For instance, Pennsylvania candidate Katie McGinty’s national debut at the Democratic National Convention was described as “a hard-to-watch, wooden speech,” with one commentator noting that the “Democratic machine must really, really, really, really, really, really hate Joe Sestak.” In Indiana, Democrat Evan Bayh is facing criticism that he lived in a $2.6 million Washington home and a “waterfront penthouse” in Florida rather than maintain a residence in the Hoosier State. And Florida Democrat Patrick Murphy can’t shake allegations that he pushed through legislation that favored his father’s construction business in return for enormous sums of campaign cash.

But Senate Democrats biggest problem is likely Clinton herself. Contrary to pundits’ predictions, Clinton has been unable to put any distance between herself and Trump, the result of steadily declining approval and trust ratings. She’s been constantly dogged by questions about Clinton Foundation donors, her use of a private email server to potentially hide damaging emails from public view, and most recently, her attempt to hide her health status despite collapsing in public.

As Hillary’s competitive map recedes she’s increasingly focusing on just a small handful of states, which means many Democrat candidates will be left to fend for themselves. Politico reports:

Hillary Clinton’s race for the White House is increasingly focused on four of the battleground states: Ohio, Florida, Pennsylvania and North Carolina. And for Democrats trying to pick up Senate seats elsewhere, that might mean trouble.

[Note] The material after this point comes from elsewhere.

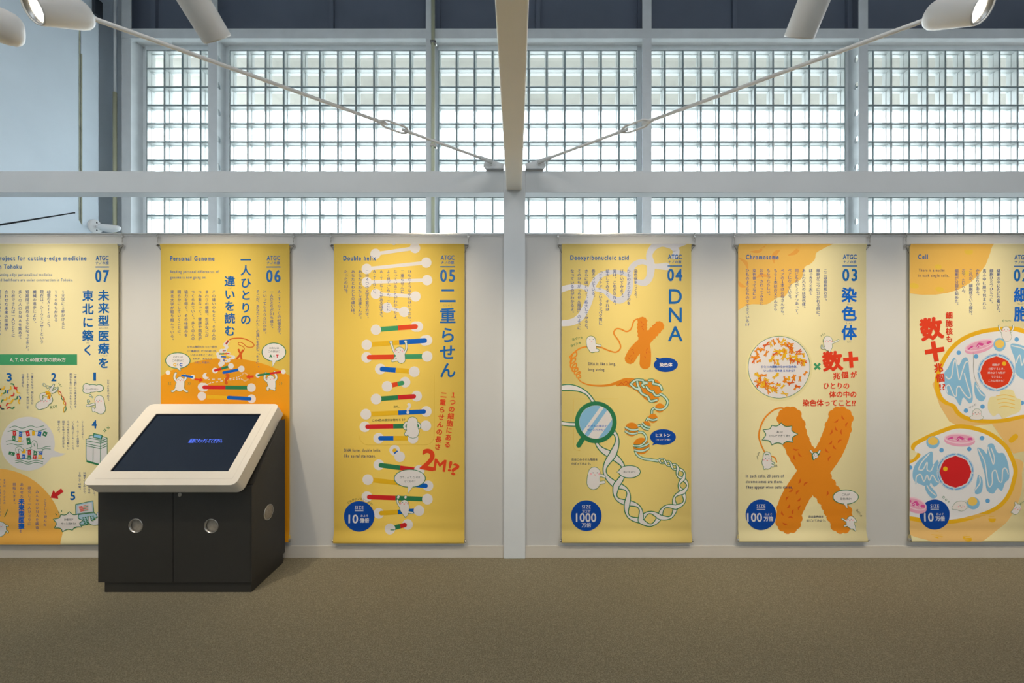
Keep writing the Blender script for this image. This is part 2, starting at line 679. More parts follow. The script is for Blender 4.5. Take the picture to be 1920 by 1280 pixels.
# small dark inspection box high on that wall
p = pw(180, 16)
ib = MB().box(XL, XL + 0.03, p.y - 0.04, p.y + 0.04, p.z - 0.08, p.z + 0.09, 0.004).build('junction_box', mat('black_box', (44, 50, 58), 0.6), loc=(XL, p.y, p.z - 0.08))
tag(ib, 'small dark box high on the blue metal wall beside the left spotlights', 'box')

# wall lamp on the blue metal wall
c = pw(178, 425)
wlamp = empty('wall_lamp', c, 'small white wall lamp with scoop shade just above the wall top at left', 'lamp')
MB().lathe(c, (1, 0, 0), [(0, 0.072), (0.008, 0.072), (0.014, 0.06), (0.018, 0.03)]).build('wall_plate', M_white, wlamp)
for dz in (0.04, -0.035):
    MB().cyl((c.x + 0.012, c.y, c.z + dz), (c.x + 0.022, c.y, c.z + dz), 0.006, seg=8).build('screw', M_gap, wlamp)
MB().tube([(c.x + 0.01, c.y, c.z), (c.x + 0.05, c.y, c.z + 0.0), (c.x + 0.09, c.y, c.z + 0.0)], 0.014).build('arm', M_white, wlamp)
s = bmesh.new()
bmesh.ops.create_uvsphere(s, u_segments=24, v_segments=12, radius=1.0)
bmesh.ops.bisect_plane(s, geom=s.verts[:] + s.edges[:] + s.faces[:], plane_co=(0, 0, 0.25), plane_no=(0, 0, 1), clear_outer=True)
for v in s.verts:
    v.co = Vector((c.x + 0.145 + v.co.x * 0.10, c.y + v.co.y * 0.07, c.z - 0.005 + v.co.z * 0.05))
for f in s.faces:
    f.smooth = True
mbs = MB()
mbs.bm = s
sh = mbs.build('shade', M_white, wlamp)
md = sh.modifiers.new('thickness', 'SOLIDIFY')
md.thickness = 0.004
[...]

Party operatives in Washington and around the country are wringing their hands over the expected absence of their headliner in the final 60 days of this contest in states such as New Hampshire and Missouri, increasingly nervous that Clinton’s coattails might not be long enough to reach their far-afield races if she’s not spending time and money in those states.

Democrats’ fight for Senate control is dicey enough that both Senate Minority Leader Harry Reid and his expected successor, Chuck Schumer, have been directly urging the nominee’s campaign to start piling more resources into the battle for control of the chamber. She will, after all, need a Democratic Senate to get anything done come January, Reid has insisted.

From cocky braggadocio to nervous handwringing in the course of a month. It’s a beautiful thing to watch.